C’est donc en traversant cette querelle politique complexe, et ce réseau de références culturelles peu familières hors d’Argentine, que le spectateur français aborde ce film. A la rigueur, on pourrait oublier cet arrière-plan si l’auteur ne prenait pas aussi ses distances avec le système de références cinématographiques qui tend peu à peu à homogénéiser le cinéma mondial. A l’opposé, et de manière explicite, Solanas recherche ses sources ailleurs que dans le cinéma, dans les diverses expressions de la culture populaire : danses, chants, contes, récits de tradition, scènes conservées par la mémoire collective, poèmes. Parallèlement, il a recherché une certaine vérité des personnages quotidiens, en filmant pendant une année en vidéo la vie des ouvriers du grand Buenos Aires (une énorme agglomération, plus du tiers de la population totale d’Argentine), dans les usines, les bars, les maisons, les syndicats, se constituant ainsi une sorte de carnet de notes toujours disponible. Restait à donner une unité à des matériaux aussi disparates que la vieille ballade et le magnétoscope.
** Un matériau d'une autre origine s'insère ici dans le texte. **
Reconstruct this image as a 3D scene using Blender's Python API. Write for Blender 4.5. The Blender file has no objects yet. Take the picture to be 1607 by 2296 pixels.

Divisé en trois grandes parties (l’Aller, le Désert, le Retour) et en onze subdivisions nettement numérotées (et conçues, dit l’auteur, comme des tangos ou des milongas), le film suit dans les luttes ouvrières, la guérilla, la prison et la torture les trois fils de Fierro -l’Aîné, le Cadet, Picardia - devenus personnages collectifs en chaque lieu de travail et de lutte. Le tout est ponctué des passages à cheval du gaucho légendaire, dans la pampa toujours présente dans l’imaginaire de ces prolétaires urbanisés (« Au commencement était la pampa », titre Pierre Kalfon en premier chapitre de son livre sur l’Argentine).
Dédaignant la narration traditionnelle et le documentaire engagé, Solanas ne s’est pas donné la tâche facile. Intégrant des scènes réalistes, des pantomines, des scènes théâtrales, de l’outrancier, du pathétique, du quotidien, il soumet le spectateur à des ruptures continuelles, des changements de registre, en bref à tout ce que réprouvent les règles de la composition classique, Ce n’est pas un malheur, et on en a vu d’autres. Peut-être qu’un Argentin suivrait cela avec facilité et délectation, mais d’ici, nous avons parfois le sentiment de perdre pied dans ce courant tumultueux qui garde pourtant, quelque part dans ses structures profondes, le rythme des grands poèmes épiques. Même quand on ne sait plus très bien où on en est, et qu’en bons cartésiens, on cherche à comprendre ce qu’il advient des personnages-repères et de leurs avatars successifs, on reste sous le charme de plans séquences admirables, d’images visuelles et sonores rythmées un peu à la manière des Poèmes barbares de Leconte de Lisle (encore qu’une telle référence, plus du tout à la mode aujourd’hui, laisse entrevoir les limites du genre).
Un film ambitieux qui n’a pas eu les moyens de son ambition, ou pas su les dominer, mais un cri qui sonne fort dans le silence de plomb qui pèse sur la malheureuse Argentine - et sur le Chili, et sur l’Uruguay, le Paraguay, le Brésil, la Bolivie pour ne parler que de ce coin du monde.
(1) Voir Georges Bearn « La décade péroniste » - Gallimard-Julliard, 1975, Coll. Archives.